Dong was scheduled for arraignment in Stafford County Circuit Court on June 22, with a preliminary hearing set for Aug. 28 in General District Court. For anyone tracking the criminal case, those are the next court dates tied to the crash.
Interstate 95 work zone
The backup that Dong entered came from a 1.6-mile-long short-term work zone for overnight pavement resurfacing. That zone included closure of the southbound center lane, right lane and right shoulder, leaving traffic compressed into fewer lanes before the bus reached the end of the jam.
The NTSB, Virginia State Police, Virginia’s Department of Transportation and the Federal Motor Carrier Safety Administration are handling the investigation.
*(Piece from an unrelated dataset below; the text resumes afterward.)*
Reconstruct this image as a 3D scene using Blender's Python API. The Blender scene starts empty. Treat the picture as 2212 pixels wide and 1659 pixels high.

The preliminary report adds a key sequence detail: the bus did not slow before the crash, even as it entered backed-up traffic.
May 29 crash sequence
The first two vehicles struck included one Chevy Suburban and one Acura MDX. Five people in those vehicles died, including one occupant in the Chevy Suburban and four in the Acura MDX.
Why the bus continued for about 0.44 miles after the initial impact is not explained, and that missing piece sits at the center of the case now. The new report gives victims and their families a clearer crash sequence, but it does not yet answer how the bus carried on through the traffic jam after the first hit.